Tuesday, June 30, 2009

Green jobs blown in the wind - paying more for less


It just never ceases to amaze me. Our capacity to rush headlong after dreams and mirages that can never come true in the real world that is.
 
To have governments engaged so disastrously in this, all the while using our money, only makes it worse.
 
The belief in renewable energy, and that is all it is at the moment, is being pursued without any rigorous analysis or true reckoning of costs versus benefits.
 
Um, no, it's worse than that even. Everybody who has even glanced at the sums knows they don't add up.
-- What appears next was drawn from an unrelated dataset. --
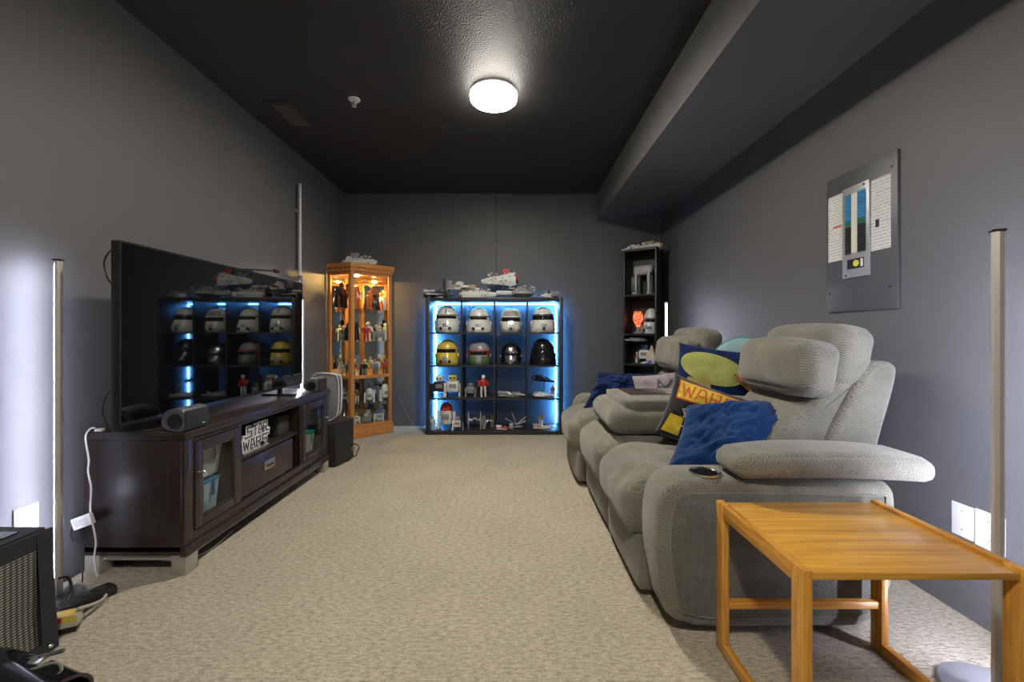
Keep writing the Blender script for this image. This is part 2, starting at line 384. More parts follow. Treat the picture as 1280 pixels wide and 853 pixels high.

They know that we'll have to spend and use more to get less power more infrequently, and yet governments still press on with these absurdly wasteful schemes because they provide "greendressing" for them.

Terry McCrann

June 30, 2009 12:00am

THE expansion of wind and solar 'green power' will waste billions and destroy far more jobs than it supposedly creates.

That is the damning message from what appears to be the first serious analysis anywhere in the world of the actual real world performance and impact of subsidising and force-feeding these very expensive and semi-useless alternative energy sources.
 
That in itself is damning.

That governments, including both state and federal in Australia, have embarked on massive multi-billion dollar wind and solar schemes, without anywhere engaging in even the most basic analysis of cost.

Let alone, perish the thought, their actual energy effectiveness.
 
You can search in vain for any serious cost-benefit analysis from our utterly compromised Federal Treasury, which used to be a bastion of reason and intellectual substance.

But is now an institutional apostle of climate hysteria.
 
Its purported analysis of the impact of cutting emissions was an embarrassing extended 292-page joke.
 
Indeed, the Treasury homepage announces its new theology of unreason, by actually, linking to this report by blithely unknowingly highlighting the straight-out Wayne Swan and Penny Wong lie with "Australia's Low Pollution Future".
 
The damning analysis comes from Madrid's Universidad Rey Juan Carlos (King John Charles University).

It is particularly potent because Spain has made arguably the broadest commitment to the construction and production of electricity from these renewable sources.